In a hallway interview  with Breaking Defense, Lundy added that, in his view, the Army has enough drones of all kinds for the moment. The service is still completing its original buy of  MQ-1C Gray Eagles, a derivative of the Predator that carries sensors and up to four AGM-114 Hellfire missiles. The Army also plans to buy 36 improved versions of that General Atomics Aeronautical Systems Inc. aircraft to enable it to contribute 16 daily intelligence, surveillance and reconnaissance Combat Air Patrols to Central Command and other joint commands. The Army also flies a wide range of smaller drones.

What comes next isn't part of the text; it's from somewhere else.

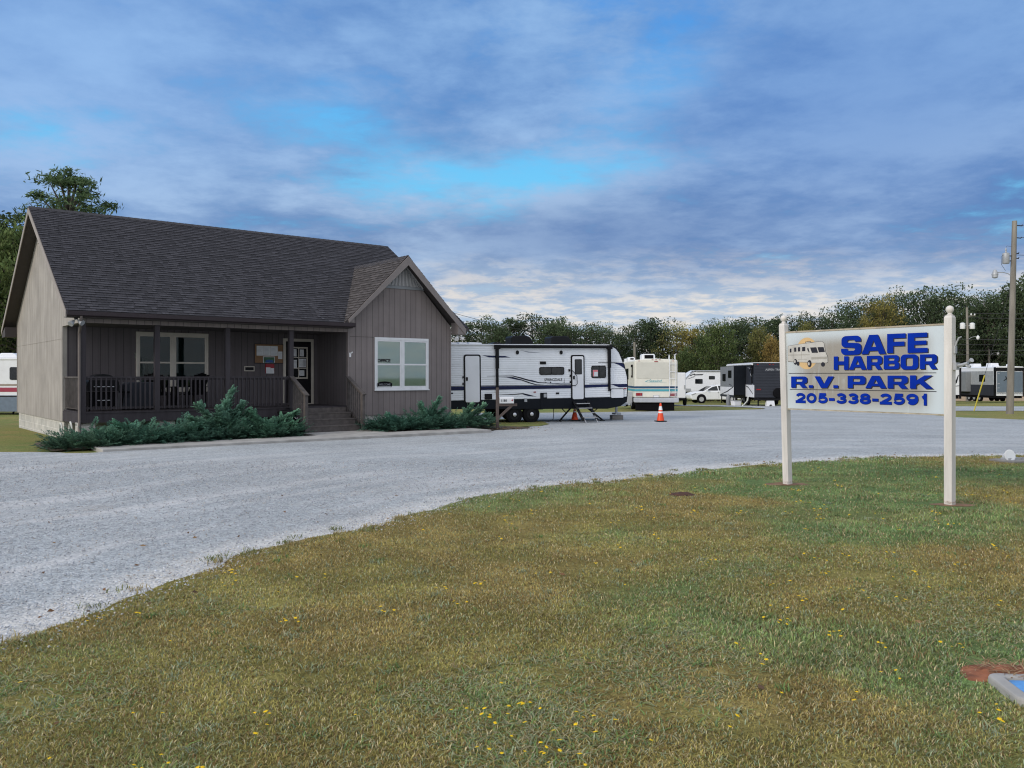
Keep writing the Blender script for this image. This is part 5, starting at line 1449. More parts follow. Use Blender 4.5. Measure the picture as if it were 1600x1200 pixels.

“We’ve got thousands of UAS,” Lundy told BD. “We’ve got more unmanned systems than anybody else does in the world. You get too big and you start taking away from manned platforms” He added: “What we have to do is make sure the force is tailored properly. Unmanned systems clearly have a role. They’re a great enabling capability. But there are some missions right now that manned platforms are better at. If we’re going to move troops, we’re going to use soldiers to move troops. We’re not going to put soldiers in the back of unmanned aircraft. If we’re going to put soldiers in the back and fly them into harm’s way, we’re going to have soldiers flying them. Twenty or 30 years from now, who knows what that balance point’s going to be. But that balance point in the next 10 to 15 years, I think we’ve got the number  of unmanned systems and the capabilities right.”

In his conference remarks, Lundy said that when the Army does buy or develop new drones, a key requirement should be the ability to take off and land without a runway.

“I don’t want to be on runways anymore” Lundy said. A future drone in the same class as the Gray Eagle, he said, “needs to have a VTOL capability. We’ve got to be able to push it forward with units. It can’t be sitting at an airfield four hours away.” He also listed two other key requirements: “It’s got to be survivable, so we’ve go to reduce the signature. And we’ve got to reduce how many people it takes to run it.” A future Gray Eagle replacement, he added, would need to carry similar payloads and have similar range. “I’m not real concerned about the speed,” Lundy said. “Those are the key requirements – both for our large UAS and for our tactical.”